Whatever you do, don't make my mistake and revisit Annie Hall right before you catch up with Woody's last self-starring comedy, Scoop, because his doddering performance in the latter looks even worse when you've just seen him at his best in his prime. Watching him stare into the middle distance during his scenes and waiting forever for him to finish stammering through an unfunny joke is not the way I want to see him go out-- someone needs to talk to him, mentioning the name Johnny Carson many times during the conversation.

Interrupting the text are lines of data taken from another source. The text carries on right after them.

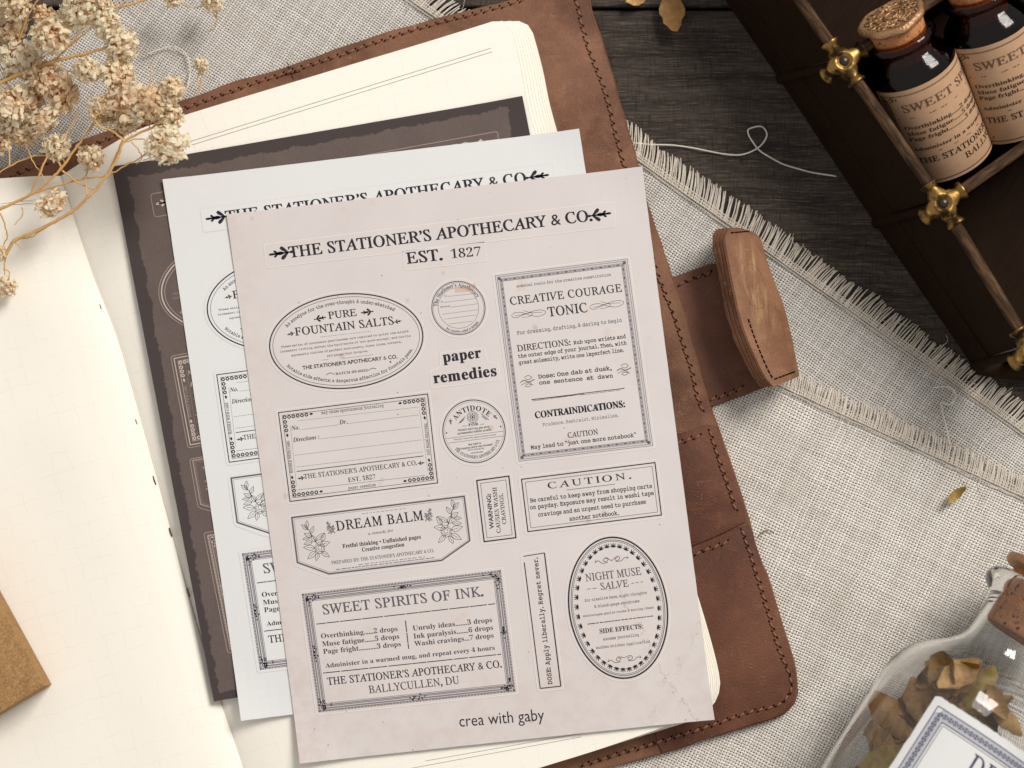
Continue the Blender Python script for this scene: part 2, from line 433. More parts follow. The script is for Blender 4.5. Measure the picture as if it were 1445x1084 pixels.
M_OLD, M_WHITE, M_DARK = mat_sheet_old(), mat_sheet_white(), mat_sheet_dark()
M_CUTLIT = flat('painted_cut_glint', (224, 216, 213), 0.8)  # light caught by the kiss-cut bevel, put in as a paler tone
M_CUTLITD = flat('painted_dark_cut_glint', (150, 134, 126), 0.8)
M_INK = mat_ink('black_ink', (40, 36, 44), 0.35); M_INKG = mat_ink('grey_ink', (92, 86, 92), 0.3); M_INKL = mat_ink('faint_ink', (128, 121, 125), 0.2)
M_INKW = mat_ink('pale_ink', (196, 180, 170), 0.0); M_INKWG = mat_ink('pale_brown_ink', (150, 134, 126), 0.0)
M_CORK, M_BRASS, M_BRONZE, M_KRAFT = mat_cork(), mat_brass(), mat_bronze(), mat_kraft()

# ------------------------------------------------------------------ lettering: glyph meshes of the built-in typeface
MB_U, MB_L, MB_D = 0x1D400, 0x1D41A, 0x1D7CE          # upright serif
MI_U, MI_L = 0x1D434, 0x1D44E                          # slanted serif
def enc(s, st):
    o = ''
    for ch in s:
        if st in ('sans',): o += ch; continue
        if st == 'slab':
            o += chr(0x1D670 + ord(ch) - 65) if 'A' <= ch <= 'Z' else chr(0x1D68A + ord(ch) - 97) if 'a' <= ch <= 'z' else chr(0x1D7F6 + ord(ch) - 48) if ch.isdigit() else ch
            continue
        if 'A' <= ch <= 'Z':
            o += chr((MI_U if st in ('rom', 'ital') else 0x1D468 if st == 'bi' else MB_U) + ord(ch) - 65)
        elif 'a' <= ch <= 'z':
            if st == 'ital': o += 'ℎ' if ch == 'h' else chr(MI_L + ord(ch) - 97)
            elif st == 'bi': o += chr(0x1D482 + ord(ch) - 97)
            else: o += chr(MB_L + ord(ch) - 97)
        elif ch.isdigit(): o += chr(MB_D + ord(ch) - 48)
        else: o += ch
    return o
_gc, _tc = {}, {}
def _raw(body, st, w):
    cu = bpy.data.curves.new('lettering', 'FONT'); cu.body = body; cu.size = 1.0; cu.resolution_u = 3; cu.fill_mode = 'FRONT'; cu.offset = w
    o = bpy.data.objects.new('lettering', cu); COL.objects.link(o)
    dg = bpy.context.evaluated_depsgraph_get(); dg.update()
    me = bpy.data.meshes.new_from_object(o.evaluated_get(dg))
    co = np.empty(len(me.vertices) * 3); me.vertices.foreach_get('co', co); co = co.reshape(-1, 3)[:, :2].copy()
    fs = [tuple(p.vertices) for p in me.polygons]
    bpy.data.objects.remove(o); bpy.data.curves.remove(cu); bpy.data.meshes.remove(me)
    return co, fs
def glyph(ch, st, w):
    k = (ch, st, w)
    if k not in _gc:
        e = enc(ch, st)
        if ch in '.,:;•': w = max(w, 0) + 0.02
        if ch == '&': w = -0.004
        co, fs = _raw(e, st, w); adv = _raw(e + '|', st, w)[0][:, 0].max() - _raw('|', st, w)[0][:, 0].max()
        if st == 'rom' and ch.isalpha() and len(co): co[:, 0] -= co[:, 1] * 0.285 - 0.085        # capitals stood upright
        if st == 'slab':
            if len(co): co[:, 0] += 0.035 - co[:, 0].min(); adv = co[:, 0].max() + 0.045
            else: adv = 0.30
        _gc[k] = (co, fs, adv)
    return _gc[k]
def glyphs(s, st, weight=None, spacing=1.0):
    key = (s, st, weight, spacing)
    if key in _tc: return _tc[key]
    w = weight if weight is not None else {'rom': 0.006, 'bold': 0.006, 'ital': 0.010, 'bi': 0.0, 'sans': 0.0, 'light': -0.012, 'slab': 0.010}[st]
    x = 0.0; C, F, n = [], [], 0
    for ch in s:
        co, fs, adv = glyph(ch, st, w)
        if len(co):
            C.append(co + np.array([x, 0.0])); F += [tuple(i + n for i in f) for f in fs]; n += len(co)
        x += adv * spacing
    C = np.concatenate(C); C[:, 0] -= C[:, 0].min()
    _tc[key] = (C, F, float(C[:, 0].max()))
    return _tc[key]

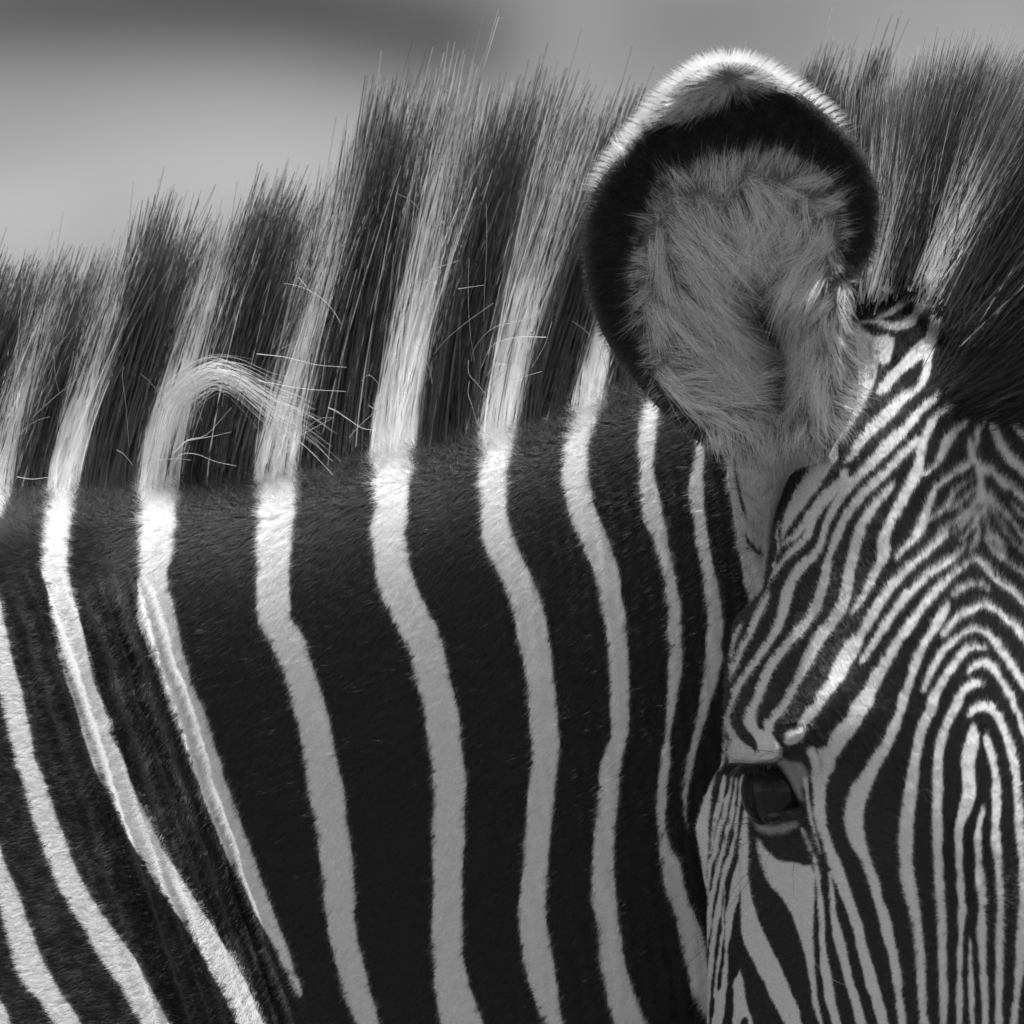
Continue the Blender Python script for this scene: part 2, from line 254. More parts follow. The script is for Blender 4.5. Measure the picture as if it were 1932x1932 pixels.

So congratulations and a spider as big as a Buick to the following quiz winners: Wayne Palmer, Joe Rosenberg, Jennifer Haugh, Patrick Allen, Michael Mattson, Mike Kelly, E. Yarber, Maria Johnson, Sean Hoffman, Nancy Louise Rutherford, Brook Berry, Yuliy V. Krasnenkov, Jason Koffman, Song-Un Lee, Bill Hearne, Isaac Kaufman, Dean E. Carlson, Kevin Musolino, and Sarah Bergstrom. And super heavy-osity kudos to Mark Gisleson, who wins this week's Grand Prize: Valis, an opera by Tod Machover.